In Northern Ireland, however, there clearly is growing pressure for political action to end the annual parades disputes which, though small in number, can spark violence that puts lives at risk, severely impacts on police budgets, and sets the image of the place back decades.
A total of £53.7 million was spent by police on parades over the last ten years – a figure that does not include the wider financial impact of violence and the damage caused by rioters.
In addition, hundreds of officers were injured at disturbances around marches over the same period.
Policing costs peaked with a bill of £9.2million in 2005. In July that year 80 police officers were injured when republicans rioted after an Orange march near the nationalist Ardoyne area of north Belfast.
The summer of 2005 ended with a decision to reroute the Orange Order’s Whiterock parade away from a section of the nationalist Springfield Road in the west of the city.
It sparked some of the most serious rioting seen in Northern Ireland for years, as loyalists targeted police with blast bombs and automatic gunfire, leading officers to return shots.
Sinn Féin’s Sean Murray said the financial cost of parades disputes, whether in republican areas or loyalist, was only one aspect of the problem.
He said such disturbances displaced police resources that could be deployed to target other crimes. The violence also damages police relations with communities, he maintains.
“It is not just the financial cost, it is the social cost of parades disputes to policing that is important,” he said.
“We are depriving neighbourhood teams of resources.
“But the issue is also causing tension between communities, and fuelling sectarianism, at a time when we are all trying to move forward.”
His message to unionists, who remain suspicious of republican motives around parades, is that the aim was not to undermine their parading culture, but to ensure mutual respect.
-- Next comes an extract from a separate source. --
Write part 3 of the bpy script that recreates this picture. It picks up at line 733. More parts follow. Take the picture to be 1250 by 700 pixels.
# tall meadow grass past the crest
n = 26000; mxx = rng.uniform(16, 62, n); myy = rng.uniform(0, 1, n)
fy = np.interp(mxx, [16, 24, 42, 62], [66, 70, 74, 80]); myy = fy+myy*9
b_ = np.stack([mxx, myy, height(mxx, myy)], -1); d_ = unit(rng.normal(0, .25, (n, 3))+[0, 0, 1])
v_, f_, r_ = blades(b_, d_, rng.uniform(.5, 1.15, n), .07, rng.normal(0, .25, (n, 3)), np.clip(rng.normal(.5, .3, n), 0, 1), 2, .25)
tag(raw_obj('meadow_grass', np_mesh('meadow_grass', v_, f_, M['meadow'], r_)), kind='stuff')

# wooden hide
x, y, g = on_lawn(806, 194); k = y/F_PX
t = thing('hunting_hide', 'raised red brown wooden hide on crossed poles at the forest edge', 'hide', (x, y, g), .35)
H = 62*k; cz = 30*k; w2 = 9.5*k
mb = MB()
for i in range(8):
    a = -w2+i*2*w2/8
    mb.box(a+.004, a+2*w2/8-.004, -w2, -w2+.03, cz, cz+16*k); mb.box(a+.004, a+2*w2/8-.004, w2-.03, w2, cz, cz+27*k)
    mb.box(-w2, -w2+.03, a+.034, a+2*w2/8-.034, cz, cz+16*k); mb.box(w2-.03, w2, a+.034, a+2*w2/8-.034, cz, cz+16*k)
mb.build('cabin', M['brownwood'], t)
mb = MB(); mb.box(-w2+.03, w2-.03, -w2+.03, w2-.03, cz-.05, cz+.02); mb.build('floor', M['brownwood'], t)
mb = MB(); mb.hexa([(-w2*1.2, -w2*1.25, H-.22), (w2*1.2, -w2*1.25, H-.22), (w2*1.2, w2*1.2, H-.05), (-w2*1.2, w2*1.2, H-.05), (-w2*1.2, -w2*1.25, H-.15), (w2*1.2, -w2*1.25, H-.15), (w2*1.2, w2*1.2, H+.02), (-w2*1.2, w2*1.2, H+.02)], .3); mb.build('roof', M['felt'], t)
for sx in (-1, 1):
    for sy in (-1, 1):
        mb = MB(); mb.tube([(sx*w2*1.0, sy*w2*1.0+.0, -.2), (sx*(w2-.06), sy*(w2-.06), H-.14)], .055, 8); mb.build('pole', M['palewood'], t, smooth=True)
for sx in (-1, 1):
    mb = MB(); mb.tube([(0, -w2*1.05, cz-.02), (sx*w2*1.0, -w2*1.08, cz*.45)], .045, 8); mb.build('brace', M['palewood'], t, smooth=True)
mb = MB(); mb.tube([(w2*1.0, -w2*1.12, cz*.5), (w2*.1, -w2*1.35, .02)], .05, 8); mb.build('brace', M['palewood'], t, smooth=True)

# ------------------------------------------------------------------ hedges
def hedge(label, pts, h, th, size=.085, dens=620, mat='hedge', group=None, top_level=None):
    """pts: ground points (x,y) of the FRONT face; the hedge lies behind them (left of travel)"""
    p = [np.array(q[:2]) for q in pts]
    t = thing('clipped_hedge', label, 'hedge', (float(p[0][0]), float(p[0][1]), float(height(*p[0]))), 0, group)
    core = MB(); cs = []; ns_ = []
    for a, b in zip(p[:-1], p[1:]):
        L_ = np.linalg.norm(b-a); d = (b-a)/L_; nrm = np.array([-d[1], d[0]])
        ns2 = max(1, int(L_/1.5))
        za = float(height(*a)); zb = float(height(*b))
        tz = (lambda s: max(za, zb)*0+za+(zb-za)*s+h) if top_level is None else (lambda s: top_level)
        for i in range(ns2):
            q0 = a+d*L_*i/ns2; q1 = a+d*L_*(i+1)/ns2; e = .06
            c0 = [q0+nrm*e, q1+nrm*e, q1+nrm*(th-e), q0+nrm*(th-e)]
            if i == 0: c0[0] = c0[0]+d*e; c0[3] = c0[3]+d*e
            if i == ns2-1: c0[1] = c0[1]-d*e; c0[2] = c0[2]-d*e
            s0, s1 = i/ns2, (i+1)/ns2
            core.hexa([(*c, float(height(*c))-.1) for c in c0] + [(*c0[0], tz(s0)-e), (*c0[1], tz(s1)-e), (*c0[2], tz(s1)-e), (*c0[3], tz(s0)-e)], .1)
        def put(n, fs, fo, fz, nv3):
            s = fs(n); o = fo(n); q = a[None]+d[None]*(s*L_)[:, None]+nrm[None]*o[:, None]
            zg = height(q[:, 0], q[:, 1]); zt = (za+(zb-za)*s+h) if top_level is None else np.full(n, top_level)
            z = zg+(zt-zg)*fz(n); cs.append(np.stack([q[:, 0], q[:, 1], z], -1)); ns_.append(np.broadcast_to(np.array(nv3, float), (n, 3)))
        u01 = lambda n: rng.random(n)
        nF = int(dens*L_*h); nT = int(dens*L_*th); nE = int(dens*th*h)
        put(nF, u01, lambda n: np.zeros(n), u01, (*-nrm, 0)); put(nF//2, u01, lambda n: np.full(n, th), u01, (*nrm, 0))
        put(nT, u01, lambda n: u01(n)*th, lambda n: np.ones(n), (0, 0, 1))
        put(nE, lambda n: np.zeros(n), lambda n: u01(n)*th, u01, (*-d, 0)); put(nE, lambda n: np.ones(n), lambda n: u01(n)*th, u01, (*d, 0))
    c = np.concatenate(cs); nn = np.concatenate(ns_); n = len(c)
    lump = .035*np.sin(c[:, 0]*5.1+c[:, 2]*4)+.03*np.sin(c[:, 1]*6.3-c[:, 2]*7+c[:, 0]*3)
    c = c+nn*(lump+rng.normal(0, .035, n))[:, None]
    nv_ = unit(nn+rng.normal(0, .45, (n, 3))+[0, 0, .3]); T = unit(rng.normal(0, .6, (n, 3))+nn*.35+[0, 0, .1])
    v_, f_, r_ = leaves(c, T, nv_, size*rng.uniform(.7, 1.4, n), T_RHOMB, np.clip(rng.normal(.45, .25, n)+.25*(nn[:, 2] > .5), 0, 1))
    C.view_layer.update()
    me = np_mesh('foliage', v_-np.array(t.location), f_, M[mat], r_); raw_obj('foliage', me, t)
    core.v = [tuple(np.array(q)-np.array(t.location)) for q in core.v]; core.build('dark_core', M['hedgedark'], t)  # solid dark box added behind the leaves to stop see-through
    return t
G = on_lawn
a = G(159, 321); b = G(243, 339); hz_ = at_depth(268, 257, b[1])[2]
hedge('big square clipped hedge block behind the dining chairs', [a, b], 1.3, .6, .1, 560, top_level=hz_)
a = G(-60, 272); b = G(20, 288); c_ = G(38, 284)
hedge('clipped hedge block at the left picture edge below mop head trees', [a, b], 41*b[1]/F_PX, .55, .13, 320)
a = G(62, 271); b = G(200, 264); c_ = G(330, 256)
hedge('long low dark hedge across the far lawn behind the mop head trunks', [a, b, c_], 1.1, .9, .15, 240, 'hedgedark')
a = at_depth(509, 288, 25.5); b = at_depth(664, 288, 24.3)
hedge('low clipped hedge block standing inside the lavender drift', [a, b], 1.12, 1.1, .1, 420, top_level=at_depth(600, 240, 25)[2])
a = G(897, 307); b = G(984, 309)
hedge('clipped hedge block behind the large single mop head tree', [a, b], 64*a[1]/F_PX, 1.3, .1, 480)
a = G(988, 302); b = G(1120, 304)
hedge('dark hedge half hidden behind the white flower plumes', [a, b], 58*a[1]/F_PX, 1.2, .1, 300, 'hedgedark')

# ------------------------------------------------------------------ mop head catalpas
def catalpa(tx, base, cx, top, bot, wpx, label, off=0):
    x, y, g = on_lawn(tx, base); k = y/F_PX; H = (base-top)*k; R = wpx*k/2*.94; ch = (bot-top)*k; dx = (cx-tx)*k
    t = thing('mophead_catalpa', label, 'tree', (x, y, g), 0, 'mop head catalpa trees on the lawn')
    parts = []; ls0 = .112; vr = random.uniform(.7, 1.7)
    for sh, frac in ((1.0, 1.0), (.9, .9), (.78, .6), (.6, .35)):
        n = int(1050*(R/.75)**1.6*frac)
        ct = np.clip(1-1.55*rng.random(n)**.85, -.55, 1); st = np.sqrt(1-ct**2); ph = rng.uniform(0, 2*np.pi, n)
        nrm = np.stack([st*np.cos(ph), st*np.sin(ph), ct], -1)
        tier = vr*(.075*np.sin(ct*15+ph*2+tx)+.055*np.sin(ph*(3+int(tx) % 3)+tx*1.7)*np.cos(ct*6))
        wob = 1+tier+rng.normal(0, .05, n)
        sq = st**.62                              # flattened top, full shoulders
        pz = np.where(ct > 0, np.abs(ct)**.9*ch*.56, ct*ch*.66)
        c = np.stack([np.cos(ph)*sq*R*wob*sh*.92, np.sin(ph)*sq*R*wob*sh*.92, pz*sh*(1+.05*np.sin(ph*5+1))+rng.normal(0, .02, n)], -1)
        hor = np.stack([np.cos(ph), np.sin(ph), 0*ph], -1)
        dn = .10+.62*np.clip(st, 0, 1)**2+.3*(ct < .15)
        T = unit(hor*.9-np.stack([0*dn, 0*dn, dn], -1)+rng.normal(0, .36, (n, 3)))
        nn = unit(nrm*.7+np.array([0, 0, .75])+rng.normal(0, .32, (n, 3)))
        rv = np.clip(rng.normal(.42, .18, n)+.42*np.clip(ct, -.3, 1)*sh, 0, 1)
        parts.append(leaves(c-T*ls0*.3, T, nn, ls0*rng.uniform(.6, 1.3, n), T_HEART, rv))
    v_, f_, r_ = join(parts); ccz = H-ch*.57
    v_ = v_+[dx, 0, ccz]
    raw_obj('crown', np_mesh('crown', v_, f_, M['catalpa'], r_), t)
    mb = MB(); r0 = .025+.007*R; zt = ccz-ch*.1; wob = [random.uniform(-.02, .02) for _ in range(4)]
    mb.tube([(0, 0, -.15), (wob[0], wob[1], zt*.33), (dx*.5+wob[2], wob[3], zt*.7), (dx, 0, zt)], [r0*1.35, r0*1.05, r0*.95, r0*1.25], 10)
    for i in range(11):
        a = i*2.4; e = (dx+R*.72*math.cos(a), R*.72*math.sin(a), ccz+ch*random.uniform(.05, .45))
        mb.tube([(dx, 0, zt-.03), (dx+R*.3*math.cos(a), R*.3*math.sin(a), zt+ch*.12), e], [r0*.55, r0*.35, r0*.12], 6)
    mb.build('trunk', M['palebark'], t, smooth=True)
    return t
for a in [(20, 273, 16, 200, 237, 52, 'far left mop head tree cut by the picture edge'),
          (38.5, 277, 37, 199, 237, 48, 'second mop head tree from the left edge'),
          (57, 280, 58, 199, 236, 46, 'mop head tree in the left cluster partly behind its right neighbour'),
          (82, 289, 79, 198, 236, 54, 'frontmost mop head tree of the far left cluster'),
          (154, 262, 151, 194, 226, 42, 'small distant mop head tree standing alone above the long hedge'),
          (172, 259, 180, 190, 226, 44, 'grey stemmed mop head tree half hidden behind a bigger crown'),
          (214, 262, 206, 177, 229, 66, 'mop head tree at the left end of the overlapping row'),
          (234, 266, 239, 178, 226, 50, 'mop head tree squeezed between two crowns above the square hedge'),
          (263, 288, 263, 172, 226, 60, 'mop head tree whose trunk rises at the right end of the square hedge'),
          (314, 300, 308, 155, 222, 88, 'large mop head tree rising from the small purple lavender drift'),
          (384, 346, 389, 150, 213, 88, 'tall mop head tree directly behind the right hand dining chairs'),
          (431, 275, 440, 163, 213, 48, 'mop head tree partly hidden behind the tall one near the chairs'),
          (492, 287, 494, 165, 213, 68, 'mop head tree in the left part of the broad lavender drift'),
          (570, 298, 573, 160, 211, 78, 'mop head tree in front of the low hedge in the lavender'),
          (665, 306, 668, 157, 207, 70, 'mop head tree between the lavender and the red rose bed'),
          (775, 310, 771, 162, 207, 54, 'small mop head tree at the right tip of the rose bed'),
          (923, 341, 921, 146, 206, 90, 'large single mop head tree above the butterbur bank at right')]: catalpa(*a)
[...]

Murray, one of west Belfast’s best-known republican leaders, is also turning attention to marches in his own community where he wants to see long-standing militaristic regalia removed.
He’s fundamentally optimistic that a solution is within reach – if those in charge are ready to respond to what he sees as a growing mood across society for a resolution to the parades issue.
“This year has been a game-changer,” he said, "It can’t go on.”